Ist das ein Gegenentwurf, dass man eigene Formate gründet, oder droht dann die Gefahr, dass die zu sehr in woken Diskurskanälen untergehen, in denen alle Bescheid wissen und sich am Ende gegenseitig auf die Schulter klopfen, sich aber nichts ändert?
Linke und progressive Medien sind total wichtig. Genau wie die aktive Nutzung der sozialen Medien. An der realen Medienmacht der existierenden etablierten Strukturen ändert das aber wenig. Das gilt für die Öffentlich-Rechtlichen ebenso wie für die privaten Medienhäuser, die noch immer die Agenda und den Rahmen des Sagbaren bestimmen. Dort als linke Bewegungen vorzudringen, ist die Aufgabe, die wir uns mit der Aktivistinnen-Agentur gesetzt haben.
Würden Sie als linke Agentur auch zu Axel Springer vermitteln - oder ist da die rote Linie?

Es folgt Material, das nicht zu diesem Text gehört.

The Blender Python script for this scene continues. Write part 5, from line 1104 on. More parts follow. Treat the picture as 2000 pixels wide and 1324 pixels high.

Wenn ich der konservativen FAZ ein Interview gebe, dann kann ich mich meist darauf verlassen, dass Spielregeln und Anstand eingehalten werden. Der »Bild« oder auch Russia Today würde ich kein Interview geben. Sie haben kein Interesse an der Wahrheit, an der authentischen Wiedergabe von Positionen, keinen Respekt für die Interviewten.